R.L. Stine Was Only Told Something Was Too Scary For ‘Goosebumps’ Once

You know how they (whoever “they” are — probably the same people who got caught between a rock and a hard place) say you can’t judge a book by its cover? It’s true. The scariest cover in R.L. Stine’s Goosebumps series is, obviously, Night of the Living Dummy. Those cold, dead green eyes. Those freckles. Those weirdly arched eyebrows. But Night of the Living Dummy isn’t the scariest Goosebumps book.

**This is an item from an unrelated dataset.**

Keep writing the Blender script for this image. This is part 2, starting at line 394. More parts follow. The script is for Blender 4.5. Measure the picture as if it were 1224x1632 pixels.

Not quite.

In a Q&A session to celebrate the 25th anniversary of Goosebumps (and, by extension, 25 years of scaring the snot out of children), Stine, the Stephen King of the ’90s playground crowd, told the story about one of his horror stories originally being too, well, horrific. “Usually my editors are saying to me, ‘Hype it up… make it scarier,'” he said. “[But] there was one time, very early, where I did a Goosebumps book and everyone thought I had gone too far.”

It was a very early Goosebumps book called The Girl Who Cried Monster. This girl realizes that the librarian is a monster. But no one will believe her. In my original manuscript, the librarian eats a kid. And everyone thought that maybe was going a little too far. They said, ‘You can’t eat a kid in Goosebumps.’ So I changed it. I put a big bowl of live turtles on the librarian’s desk. And every once in a while, the librarian would reach out and grab a turtle and chew it. Eat it up. Which actually is better than a kid. It’s crunchier. It’s a lot crunchier. And you can hear it. It’s more horrifying, I think.

That was the one time I went too far. (Via)

Between the potential cannibalism and turtle crunching, The Girl Who Cried Monster is Cannibal Holocaust for kiddies. Still not as scary as Slappy, though.